As for topics started by someone you've ignored; Would you want those topics to show up at all in the topics list? There are likely different user opinions on this, which is part of the whole concept design challenge to begin with.

Challenge 3: Complexity
This ties in with both of the former challenges really. When you go into the rabbit hole of choosing to "improve" the ignore system, you'll have to deal with a lot more user expectation on how the system should optimally work and be extended to all sorts of other areas. You would get a lot more bug reports and support tickets by people confused by how the implementation of the system affects them in ways they didn't expect.

For example if you chose a variant where you still fetch all topics on the current page as normal: you could then choose as a developer to take the approach to reorder only the topics within the same page and update the last reply information and unread marker based on information you get when querying each individual topic on whether the last reply is from someone the member ignored. However, this can trigger questions from users like: "why is there topics on the bottom of the first page that is listed as older than the first topic on page 2?"

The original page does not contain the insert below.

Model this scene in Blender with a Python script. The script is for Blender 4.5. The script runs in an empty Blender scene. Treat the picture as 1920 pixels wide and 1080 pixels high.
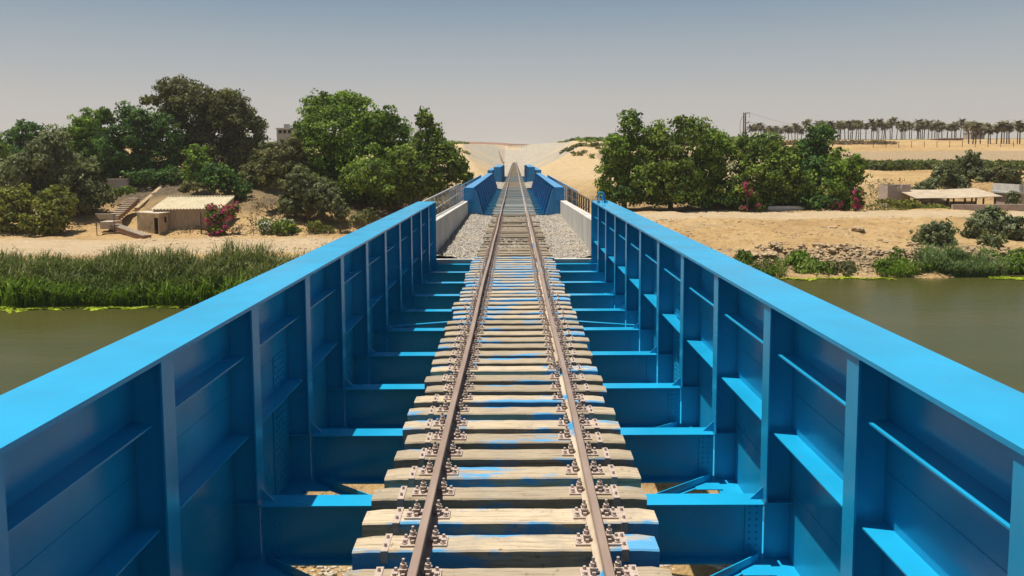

I could choose to try to tackle both challenge 1 and 2 to give each of them their most optimal outcome. However, overcoming the performance challenges in particular would most likely require a lot more additional data to be written to new tables in the database and increase the complexity of the code significantly. This would further increase the amount of bugs and challenge in implementing and improving other areas of the code.

In conclusion
I find this very challenging to explain in a clear way, especially in english, but this is my take on this from the perspective of being a developer. I could really go into a lot more detail on how one could try to solve the different challenges, but I really think this is more than enough for now. Maybe another developer see obvious solutions to the challenges presented that I either haven't thought of or deliberately chosen not to get into detail of here, but either way, this would be a very complex undertaking.